What the task asks
Pictures stay out. Extract the lines below from the first one through the line with "COL = scene.collection", both included.
------------------------
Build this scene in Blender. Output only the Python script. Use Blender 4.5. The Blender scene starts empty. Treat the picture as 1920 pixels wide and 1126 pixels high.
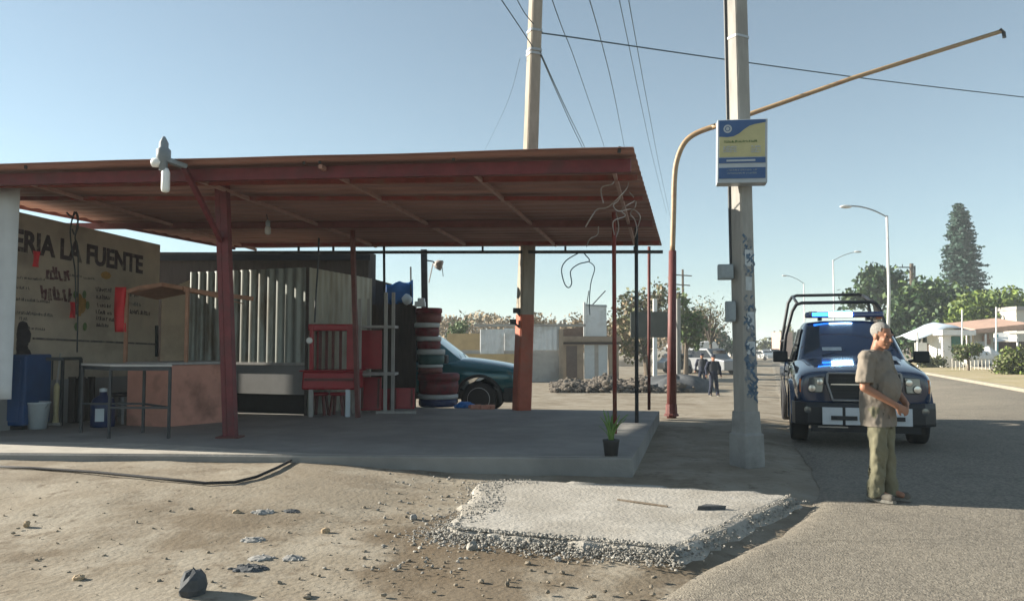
import bpy, bmesh, math, random
import numpy as np
from mathutils import Vector, Matrix, noise
random.seed(7)
R = math.radians
scene = bpy.context.scene
COL = scene.collection

# ------------------------------------------------------------------ camera, sky, sun, exposure
F = 1500.0            # focal length in pixels of the 1920 px wide photograph
CAMH = 1.5
PITCH = math.atan(85.0 / F)
cam_data = bpy.data.cameras.new("camera")
cam = bpy.data.objects.new("camera", cam_data)
COL.objects.link(cam)
cam.location = (0, 0, CAMH)
cam.rotation_euler = (math.pi / 2 + PITCH, 0, 0)
cam_data.sensor_fit = 'HORIZONTAL'
cam_data.sensor_width = 36.0
cam_data.lens = 36.0 * F / 1920.0
cam_data.clip_start = 0.05
cam_data.clip_end = 6000
scene.camera = cam

SUN_EL, SUN_AZ = 20.0, -76.0       # degrees; azimuth clockwise from +Y
world = bpy.data.worlds.new("World")
scene.world = world
world.use_nodes = True
wn = world.node_tree
sky = wn.nodes.new('ShaderNodeTexSky')
sky.sky_type = 'NISHITA'
sky.sun_disc = False
sky.sun_elevation = R(SUN_EL)
sky.sun_rotation = R(SUN_AZ)
sky.air_density = 1.0
sky.dust_density = 0.0
sky.ozone_density = 2.5
hs = wn.nodes.new('ShaderNodeHueSaturation')
hs.inputs['Saturation'].default_value = 0.56
hs.inputs['Value'].default_value = 1.0
wn.links.new(sky.outputs[0], hs.inputs['Color'])
tint = wn.nodes.new('ShaderNodeMixRGB'); tint.blend_type = 'MULTIPLY'; tint.inputs[0].default_value = 1.0
tint.inputs[2].default_value = (0.90, 1.05, 1.06, 1)
wn.links.new(hs.outputs[0], tint.inputs[1])
wn.links.new(tint.outputs[0], wn.nodes['Background'].inputs[0])
wn.nodes['Background'].inputs[1].default_value = 0.053
sd = bpy.data.lights.new("sun", 'SUN')
sd.energy = 5.0
sd.angle = R(0.6)
sd.color = (1.0, 0.92, 0.79)
sun = bpy.data.objects.new("sun", sd)
COL.objects.link(sun)
sdir = Vector((math.sin(R(SUN_AZ)) * math.cos(R(SUN_EL)), math.cos(R(SUN_AZ)) * math.cos(R(SUN_EL)), math.sin(R(SUN_EL))))
sun.rotation_euler = sdir.to_track_quat('Z', 'Y').to_euler()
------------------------
Answer to this problem
Build this scene in Blender. Output only the Python script. Use Blender 4.5. The Blender scene starts empty. Treat the picture as 1920 pixels wide and 1126 pixels high.
import bpy, bmesh, math, random
import numpy as np
from mathutils import Vector, Matrix, noise
random.seed(7)
R = math.radians
scene = bpy.context.scene
COL = scene.collection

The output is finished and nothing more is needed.